Bolsonaro’s rise showing Brazilian evangelical strength and Catholic division?

Evangelicals in Brazil played a significant role in the election of hard-right President Jair Messias Bolsonaro, writes Filipe Domingues in the Jesuit magazine America (December 10).  Bolsonaro, who took office on January 1, ran a religion-themed campaign that resonated with Brazil’s evangelicals. On social media, the candidate indicated that God had special plans for him and his people—a sign of which was his surviving an assassination attempt last September. According to Magali do Nascimento Cunha of the Methodist University of São Paulo, Bolsonaro’s campaign, which borrowed Donald Trump’s message of restoring greatness to the nation, struck a chord with both conservative Catholic and evangelical voters. Domingues writes that he attracted voters who resist “ideas that are associated with the political left—offering more rights to L.G.B.T. people, normalizing abortion, revising the concept of family and redistributing private property.”

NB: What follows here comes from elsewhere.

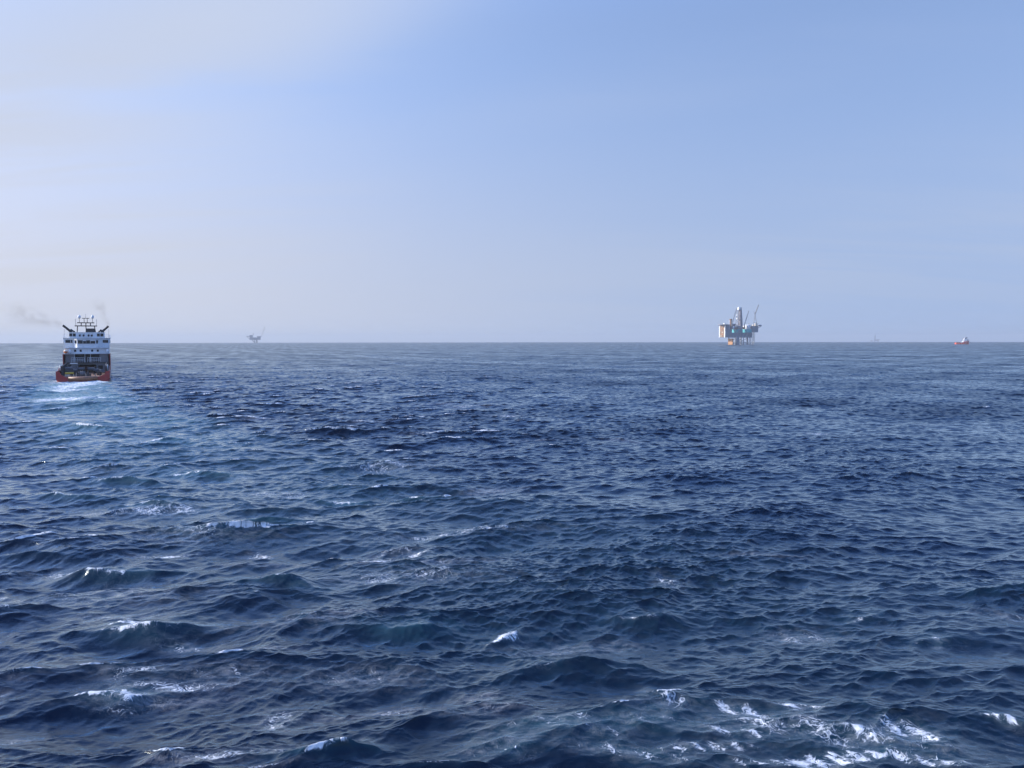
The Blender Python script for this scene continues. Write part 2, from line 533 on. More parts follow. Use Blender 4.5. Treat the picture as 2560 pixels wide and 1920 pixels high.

But Catholics in Brazil are almost equally split between the political right and left, with many concerned both with such social issues as the rights of the poor and with traditional values, as reflected in the agenda of the National Conference of the Bishops of Brazil (CNBB). While the Catholic Church did not endorse any candidate and the CNBB remained faithful to Pope Francis’s views, Nascimento Cunha observes that “conservative Catholics have shown themselves quite comfortable with some leaders that have shown explicit support to Bolsonaro. Some of them even repudiate the leadership of the C.N.B.B.…The Catholic Church is experiencing a crisis in Brazil, a division that has always existed but which now appears within the perspective of this new government.” Meanwhile, as with his American counterpart, Bolsonaro has moved quickly to appeal to his evangelical base. Charisma (January), a magazine strongly in the “pro-Trump” camp, reports that the Brazilian president’s first promise is to join the U.S. in relocating its embassy in Israel to Jerusalem.